While hearing different types of equipment gives you an impression, I've got to say until you change very small parts of a piece of equipment, you're very limited in gaining in-depth knowledge. Swapping amplifiers or speakers changes dozens of variables at a time.
Vast majority of engineering work has nothing whatsoever to do with advanced math.
Agreed. People might be rather surprised. When it comes to audio engineering it's rare that you need more than some algebra. There's calculus that explains a lot of what's going on, but it's essentially useless because you already know what it's going to define, and checking with a measurement tool is more valuable than trying to validate your best wishes with the math. Now these are not statements that engineering audio electronics is easy, as it requires more knowledge that's uncommon and unwritten in text books than any other field I can think of that isn't avant-garde/new. And the audio world isn't exhausted yet.
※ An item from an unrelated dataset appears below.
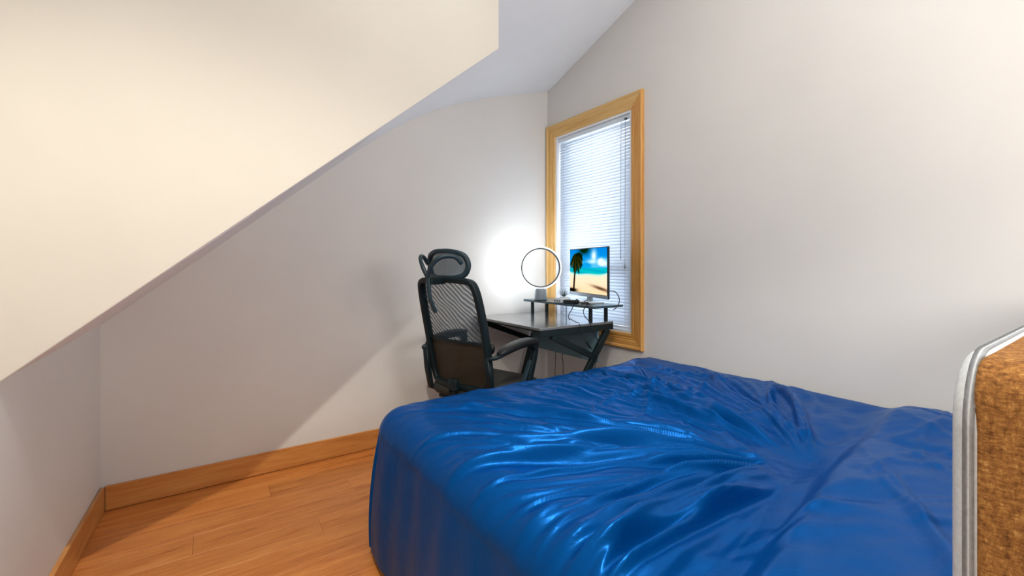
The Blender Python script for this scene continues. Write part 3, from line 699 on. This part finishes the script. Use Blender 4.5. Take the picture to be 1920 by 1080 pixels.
# seat
bm = bmesh.new()
N1 = 9; prof_s = []
def seat_ring(z_, ins):
    pr = rrect(0.245-ins, 0.240-ins, 0.085, 6); return [bm.verts.new((0.025+a_, b_+0, z_-(0.030*max(0, (a_-0.14)/0.1)**2 if a_ > 0.14 else 0))) for a_, b_ in pr]
rg = [seat_ring(0.408, 0.03), seat_ring(0.412, 0.01), seat_ring(0.430, 0.0), seat_ring(0.452, 0.002), seat_ring(0.470, 0.012), seat_ring(0.480, 0.032), seat_ring(0.483, 0.07), seat_ring(0.480, 0.14)]
for A_, B_ in zip(rg, rg[1:]):
    for i in range(len(A_)): bm.faces.new((A_[i], A_[(i+1) % len(A_)], B_[(i+1) % len(A_)], B_[i]))
bm.faces.new(rg[0][::-1]); bm.faces.new(rg[-1]); link('seat', bm, M_SEAT, ch, True)
bm = bmesh.new(); box(bm, -0.20, 0.2, -0.17, 0.17, 0.385, 0.409, 0.01); link('seat_pan', bm, M_PLAST, ch)
# backrest support beam
bm = bmesh.new(); sweep(bm, smoothpts([(-0.05, 0, 0.385), (-0.18, 0, 0.39), (-0.245, 0, 0.43), (-0.245, 0, 0.52)], 5), rrect(0.03, 0.012, 0.005)); link('back_beam', bm, M_PLAST, ch, True)
# arms
for s in (-1, 1):
    ys = s*0.272
    bm = bmesh.new()
    pts = smoothpts([(-0.195, ys*0.98, 0.672), (-0.12, ys, 0.694), (-0.02, ys, 0.708), (0.06, ys, 0.708), (0.118, ys, 0.700)], 5)
    nn = len(pts); scl = [(0.45+0.55*math.sin(min(1, i/4)*PI/2)*1.0) if i < 4 else (0.55 if i == nn-1 else 1) for i in range(nn)]
    sweep(bm, pts, rrect(0.030, 0.019, 0.014), scales=scl); link('arm_pad', bm, M_RUB, ch, True)
    bm = bmesh.new(); sweep(bm, smoothpts([(-0.235, s*0.235, 0.655), (-0.215, s*0.262, 0.660), (-0.14, ys, 0.676), (-0.02, ys, 0.690), (0.06, ys, 0.688)], 5), rrect(0.017, 0.008, 0.005)); link('arm_bar', bm, M_PLAST, ch, True)
    bm = bmesh.new(); sweep(bm, smoothpts([(0.095, ys, 0.690), (0.112, ys, 0.655), (0.085, ys*0.99, 0.56), (0.05, ys*0.96, 0.45), (0.035, ys*0.86, 0.40)], 5), rrect(0.017, 0.014, 0.006), up=Vector((0, 1, 0)), scales=[1.25, 1.3, 1.3, 1.3, 1.2]+[1.1]*11+[1]*5); link('arm_post', bm, M_PLAST, ch, True)
    bm = bmesh.new(); sweep(bm, [(-0.238, s*0.225, 0.66), (-0.222, s*0.232, 0.55), (-0.205, s*0.225, 0.44), (-0.13, s*0.17, 0.40)], rrect(0.013, 0.018, 0.006), up=Vector((0, 1, 0))); link('side_upright', bm, M_PLAST, ch, True)
    # inner blade of the arm post
    bm = bmesh.new(); sweep(bm, [(0.08, ys*0.97, 0.60), (0.02, ys*0.93, 0.47)], rrect(0.006, 0.012, 0.003), up=Vector((0, 1, 0))); link('arm_brace', bm, M_DPLAST, ch)
bm = bmesh.new(); bmesh.ops.create_uvsphere(bm, u_segments=14, v_segments=8, radius=0.022, matrix=Matrix.Translation((-0.14, -0.175, 0.685)) @ Matrix.Diagonal((0.7, 0.8, 1.3, 1))); link('lumbar_knob', bm, M_RUB, ch, True)
# column and star base
bm = bmesh.new(); lathe(bm, [(0.025, 0.10), (0.025, 0.25), (0.014, 0.255), (0.014, 0.385)], 20); link('gas_column', bm, M_BLACK, ch, True)
bm = bmesh.new(); lathe(bm, [(0.045, 0.065), (0.05, 0.08), (0.045, 0.115), (0.03, 0.12)], 20); link('star_hub', bm, M_PLAST, ch, True)
for k in range(5):
    an = math.radians(72*k+20); c_, s_ = math.cos(an), math.sin(an)
    bm = bmesh.new(); sweep(bm, [(0.03*c_, 0.03*s_, 0.095), (0.17*c_, 0.17*s_, 0.085), (0.28*c_, 0.28*s_, 0.066)], rrect(0.018, 0.012, 0.005), scales=[1.2, 1, 0.75]); link('star_leg', bm, M_PLAST, ch, True)
    cst = bpy.data.objects.new('caster', None)
    bpy.data.objects.remove(cst)
    bm = bmesh.new()
    for sd in (-1, 1):
        m_ = Matrix.Translation((0.28*c_-s_*0.013*sd, 0.28*s_+c_*0.013*sd, 0.0265)) @ Matrix.Rotation(an, 4, 'Z') @ Matrix.Rotation(PI/2, 4, 'X')
        bmesh.ops.create_cone(bm, cap_ends=True, segments=18, radius1=0.026, radius2=0.026, depth=0.016, matrix=m_)
    bmesh.ops.create_cone(bm, cap_ends=True, segments=8, radius1=0.006, radius2=0.006, depth=0.04, matrix=Matrix.Translation((0.28*c_, 0.28*s_, 0.045)))
    link('caster', bm, M_BLACK, ch)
I thought the elephant in the room you were going to mention was sensibility. The ability to keep an unbiased mind, not get emotionally invested with gear, either the one owned by oneself or that one is propagating on the forums - ego and sunk costs tend to keep people going down the blackhole. I think a lot of people hear similar things if they have similar experiences, but the decisions made differ even with the same experiences - and in many cases decisions are not made based on experiences. Of course a live concert background as well as gear experience is required, but if one stays sensible, humble, does not get emotional and ignores the marketing noise (which includes price tags), he can go a long way.
That's a tough one. I've heard systems that I thought were not that good at _____ but the person showing me thought they were, purely based on the assumption that _____ was true because it's easy to believe it. Most of everything I hear people describe about a stereo has almost nothing to do with how it actually works. They're not wrong that they're hearing it, they just don't know what and how the sound is made that they're describing. There's often even a consistency in gear supporting what they're saying, but it's still anecdotal and not the fact of the matter. All in all I think ignoring price is the best possible option, just listen and decide that way what you like. But people form ideas about what equipment will sound like because of experience with someone else that to them appears similar but may not be at all. Pigeon-holing is a problem. Most of it comes from non-understandings by engineers that make products incorrectly - IMO, subpar might be the proper term - and it breeds false knowledge that becomes "truth" to people.